Вот книга, которую большинство критиков не только во Франции, но и во всем западном мире считают совершенным созданием искусства. Каковы же основания для столь высокой оценки? Прежде всего это писательская техника. Никогда еще творение ума не было построено с большим тщанием. Сюжет книги прост и хорошо продуман; автор превосходно знает среду; важнейшие сцены искусно выписаны и расположены; детали верно отобраны и точны. Что касается стиля, то широко известно, как работал Флобер; ведь для него место каждого слова, музыкальное звучание фразы, выбор ритма были предметом долгих поисков и размышлений. Случалось, что он за три дня писал всего лишь страницу, а то и несколько строк. Равновесие его периодов было столь заботливо выверено, что достаточно было изменить всего лишь один звук, и оно нарушалось. Когда по некоторым соображениям Флоберу потребовалось придумать новое название вместо фигурировавшего прежде в рукописи «Руанский журнал», он в полном отчаянии советовался с друзьями. Может быть, «Руанский прогресс»? Но тогда фраза приобретала слишком много согласных звуков, и это бы ее перегрузило.

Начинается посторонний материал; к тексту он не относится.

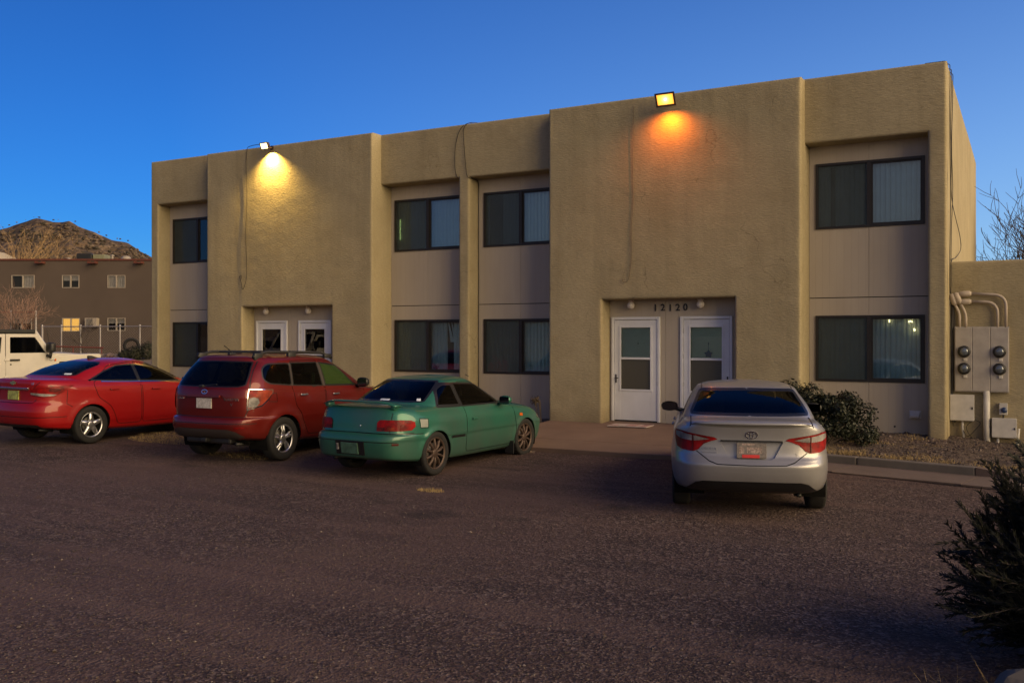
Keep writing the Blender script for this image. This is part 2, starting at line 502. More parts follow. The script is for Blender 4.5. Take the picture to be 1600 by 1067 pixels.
M['pebble'] = simple('pale_pebble', (0.26, 0.22, 0.20), 0.85, var=0.5, vs=3)
M['rock'] = simple('brown_rock', (0.17, 0.12, 0.095), 0.9, var=0.4, vs=4)

def lot_z(x, y):
    # falls gently away from the building and rises to the left
    return -0.05 * float(np.clip((-3.0 - y) / 3.0, 0, 1)) + 0.0165 * float(np.clip(-8.0 - x, 0, 14))

# wide ground
def grid_obj(name, xs, ys, zf, mat, smooth=True):
    vs = [(x, y, zf(x, y)) for y in ys for x in xs]
    nx = len(xs)
    fs = [(j*nx+i, j*nx+i+1, (j+1)*nx+i+1, (j+1)*nx+i) for j in range(len(ys)-1) for i in range(nx-1)]
    return mesh_obj(name, vs, fs, mat, smooth=smooth)
g = grid_obj('ground', [-3000, -600, -200, -60, 20, 60, 300, 3000], [-3000, -400, -60, -6, -3, 13, 60, 400, 3000],
             lambda x, y: -0.085 if y < 14 else -0.085, M['dirt'])
tag(g, kind='structure')
# far strip of higher earth behind the neighbouring fence (camera-left of the building)
def FAR(px_m, depth, z):   # a point given in metres right of, and in front of, the camera
    f = Vector((-math.sin(YAW), math.cos(YAW), 0)); r = Vector((math.cos(YAW), math.sin(YAW), 0))
    p = CAM + f*depth + r*px_m
    return Vector((p.x, p.y, z))
mb = MB()
rows = [(30, -0.08), (38, 0.25), (45, 0.85), (47, 1.02), (56, 0.75), (62, 0.6), (90, 0.8), (160, 2.0)]
xsl = np.linspace(-75, -13, 40)
vs = []
for d, z in rows:
    for x in xsl:
        p = FAR(x*(d/47.0), d, 0)
        p.z = z + 0.16*float(fbm(p.x*0.5, p.y*0.5, 1.0)) if z > 0 else z
        vs.append(p)
nx = len(xsl)
fs = [(j*nx+i, j*nx+i+1, (j+1)*nx+i+1, (j+1)*nx+i) for j in range(len(rows)-1) for i in range(nx-1)]
tag(mesh_obj('dirt_bank', vs, fs, M['dirt'], smooth=True), kind='structure')

xs = np.arange(-60, 16.01, 0.5); ys = np.concatenate([np.arange(-40, -2.0, 0.5), [-2.0]])
g = grid_obj('parking_lot', xs, ys, lambda x, y: lot_z(x, y) + 0.010*float(fbm(x*0.35, y*0.35, 2.0, 3)) - 0.003, M['asphalt'])
tag(g, kind='structure')

# distant hills all round the horizon, the rocky mountain rises from them on the left
M['hill'] = earth('hazy_hill', (0.085, 0.062, 0.045), (0.15, 0.105, 0.07), 0.06, False)
vs = []; fs = []
NH = 220
for k in range(NH):
    a = 2*math.pi*k/NH
    h = 45 + 60*float(fbm(math.cos(a)*2.2+5, math.sin(a)*2.2+5, 0.3, 5))
    for rr, hh in ((1500, -2), (1650, h*0.45), (1800, h), (2300, -5)):
        vs.append((rr*math.cos(a), rr*math.sin(a), max(hh, -5)))
for k in range(NH):
    k2 = (k+1) % NH
    for i in range(3):
        fs.append((k*4+i, k2*4+i, k2*4+i+1, k*4+i+1))
tag(mesh_obj('distant_hills', vs, fs, M['hill'], smooth=True), kind='structure')

# mountain: ridge about 420 m away
def rockmat():
    n = NT('rocky_mountainside')
    v = n.coord('Object')
    vor = n.node('ShaderNodeTexVoronoi', Scale=0.28)
    n.link(v, vor.inputs['Vector'])
    s = n.n.new('ShaderNodeSeparateColor'); n.link(vor.outputs['Color'], s.inputs[0])
    c = n.ramp(n.noise(v, 0.05, 8, 0.65), [(0.3, (0.040, 0.026, 0.017)), (0.5, (0.085, 0.055, 0.033)), (0.72, (0.14, 0.092, 0.055))])
    c = n.mix(n.ramp(s.outputs[0], [(0.72, (0, 0, 0)), (0.9, (0.7, 0.7, 0.7))]), c, (0.19, 0.135, 0.088))
    c = n.mix(n.ramp(s.outputs[1], [(0.70, (0, 0, 0)), (0.86, (0.75, 0.75, 0.75))]), c, (0.026, 0.022, 0.015))
    n.set(Base__Color=c, Roughness=0.95, Normal=n.bump(n.math('MULTIPLY', vor.outputs['Distance'], -1.0), 0.9, 2.0))
    return n.mat
M['mountain'] = rockmat()
prof = [(-260, 30), (-232, 50), (-222, 53.5), (-214, 55.8), (-206, 54.4), (-199, 55.0), (-190, 51.0), (-180, 46.5), (-173, 45.5), (-166, 41.5), (-158, 37.2), (-152, 35.0), (-146, 34.5), (-130, 38), (-100, 42), (-60, 36), (0, 22), (60, 10)]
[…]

В конце концов писатель остановился на названии «Руанский светоч», оно отнюдь не вызывало в нем восторга, но зато музыкальный ритм фразы не нарушался. Знаменитая сцена сельскохозяйственной выставки — это поистине мастерский образец контрапункта. Описание нормандской свадьбы вызывает в памяти полотна голландских мастеров. Флобер всю свою жизнь стремился к нечеловеческому совершенству. В «Госпоже Бовари» он его достиг.